Bila prinsip non-kompromi ini dihubungkan dengan kisah diatas, jelas sekali bahwa dengan mengambil bagian dalam ritual agama yang bertentangan dengan iman Kristen, mereka telah mengambil sikap kompromi.  Akibatnya, orang-orang yang tidak tahu bahwa mereka adalah pengikut Kristus akan melihatnya mereka sebagai pengikut agama lain - saya sendiri juga baru menyadari bahwa mereka adalah orang Kristen karena ada yang memberitahukannya pada saya, bila tidak maka saya pun akan melihat mereka sebagai orang-orang non-kristen – sedangkan bagi orang yang tahu bahwa mereka adalah orang Kristen tentu saja akan menjadi batu sandungan.      
Dengan demikian, bisa dikatakan bahwa sikap mereka yang melakukan kompromi terhadap budaya ataupun keinginan orang lain (orang tua) menunjukkan bahwa mereka bukanlah murid-murid Tuhan Yesus yang radikal yang mau membayar harga dalam mengikuti-Nya.    

KESIMPULAN

      Dalam kehidupan iman kita untuk menjadi murid Kristus yang sejati, banyak hal yang terlihat “abu-abu” atau tidak jelas.  Akibatnya, seringkali kita memikirkan dan mencari solusi yang tidak berdasarkan kepada prinsip Firman Tuhan, sehingga tidaklah mengherankan bila banyak orang Kristen yang mengambil sikap kompromi di dalam menyelesaikan permasalahannya.  Banyak orang Kristen yang akhirnya tidak mau membayar harga di dalam mengikuti Kristus.  Karena itu, biarlah tulisan ini dapat mengingatkan kita bahwa kita dipanggil untuk menjadi murid Kristus yang sejati,  dan seorang murid Kristus yang sejati adalah seorang murid yang mau membayar harga untuk terus setia mengikuti-Nya.
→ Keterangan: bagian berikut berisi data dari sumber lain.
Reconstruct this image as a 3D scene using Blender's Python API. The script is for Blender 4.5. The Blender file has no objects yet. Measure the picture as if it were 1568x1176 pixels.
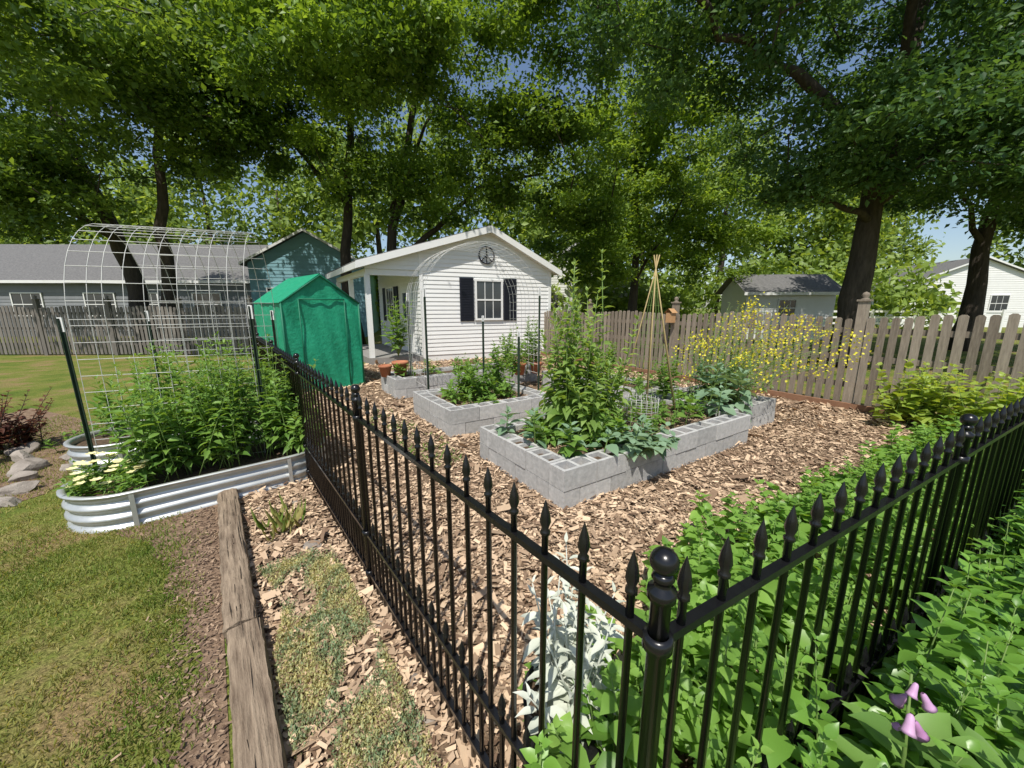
import bpy, math, random
import numpy as np
R=np.random.default_rng(11); random.seed(5)
sc=bpy.context.scene
# ---------------------------------------------------------------- materials
def nt(name):
    m=bpy.data.materials.new(name); m.use_nodes=True
    t=m.node_tree; b=t.nodes['Principled BSDF']; return m,t,b
def mat(name,c1,c2,rough=.7,scale=8,bump=.2,metal=0,stretch=(1,1,1),rw=.5,spec=.3,detail=6,bdist=.01):
    m,t,b=nt(name); n=t.nodes; l=t.links
    g=n.new('ShaderNodeNewGeometry'); mp=n.new('ShaderNodeMapping'); mp.inputs['Scale'].default_value=stretch
    l.new(g.outputs['Position'],mp.inputs['Vector'])
    no=n.new('ShaderNodeTexNoise'); no.inputs['Scale'].default_value=scale; no.inputs['Detail'].default_value=detail; no.inputs['Roughness'].default_value=.65
    l.new(mp.outputs[0],no.inputs['Vector'])
    mr=n.new('ShaderNodeMapRange'); mr.inputs[1].default_value=.3; mr.inputs[2].default_value=.7
    l.new(no.outputs['Fac'],mr.inputs[0])
    at=n.new('ShaderNodeAttribute'); at.attribute_name='rnd'
    mx=n.new('ShaderNodeMix'); mx.inputs[0].default_value=rw
    l.new(mr.outputs[0],mx.inputs[2]); l.new(at.outputs['Fac'],mx.inputs[3])
    cm=n.new('ShaderNodeMix'); cm.data_type='RGBA'
    cm.inputs[6].default_value=(*c1,1); cm.inputs[7].default_value=(*c2,1)
    l.new(mx.outputs[0],cm.inputs[0]); l.new(cm.outputs[2],b.inputs['Base Color'])
    b.inputs['Roughness'].default_value=rough; b.inputs['Metallic'].default_value=metal
    b.inputs['Specular IOR Level'].default_value=spec
    if bump:
        bp=n.new('ShaderNodeBump'); bp.inputs['Strength'].default_value=bump; bp.inputs['Distance'].default_value=bdist
        l.new(no.outputs['Fac'],bp.inputs['Height']); l.new(bp.outputs[0],b.inputs['Normal'])
    return m
def leafmat(name,c1,c2,trans=.35,rough=.45,spec=.35,tcol=None):
    m,t,b=nt(name); n=t.nodes; l=t.links
    at=n.new('ShaderNodeAttribute'); at.attribute_name='rnd'
    cm=n.new('ShaderNodeMix'); cm.data_type='RGBA'
    cm.inputs[6].default_value=(*c1,1); cm.inputs[7].default_value=(*c2,1)
    l.new(at.outputs['Fac'],cm.inputs[0]); l.new(cm.outputs[2],b.inputs['Base Color'])
    b.inputs['Roughness'].default_value=rough; b.inputs['Specular IOR Level'].default_value=spec
    tr=n.new('ShaderNodeBsdfTranslucent')
    hs=n.new('ShaderNodeMix'); hs.data_type='RGBA'; hs.blend_type='MULTIPLY'; hs.inputs[0].default_value=1
    l.new(cm.outputs[2],hs.inputs[6]); hs.inputs[7].default_value=(2.2,1.9,.8,1) if tcol is None else (*tcol,1)
    l.new(hs.outputs[2],tr.inputs['Color'])
    ms=n.new('ShaderNodeMixShader'); ms.inputs[0].default_value=trans
    l.new(b.outputs[0],ms.inputs[1]); l.new(tr.outputs[0],ms.inputs[2])
    l.new(ms.outputs[0],n['Material Output'].inputs['Surface'])
    return m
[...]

[1]Donald A. Hagner, Matthew 1-13. WBC (Vol. 33a; Dallas: Word, 2002) 217.
[2] B. B. Barton, Matthew. LABC (Wheaton, Illinoise: Tyndale House Publishers, 1996) 160.
[3]Hagner, Matthew 1-13. WBC: 217.
[4]Barton, Matthew. LABC: 160.
[5]Ibid.
[6]John Stott, (Surabaya: Literatur Perkantas Jatim, 2010) 15.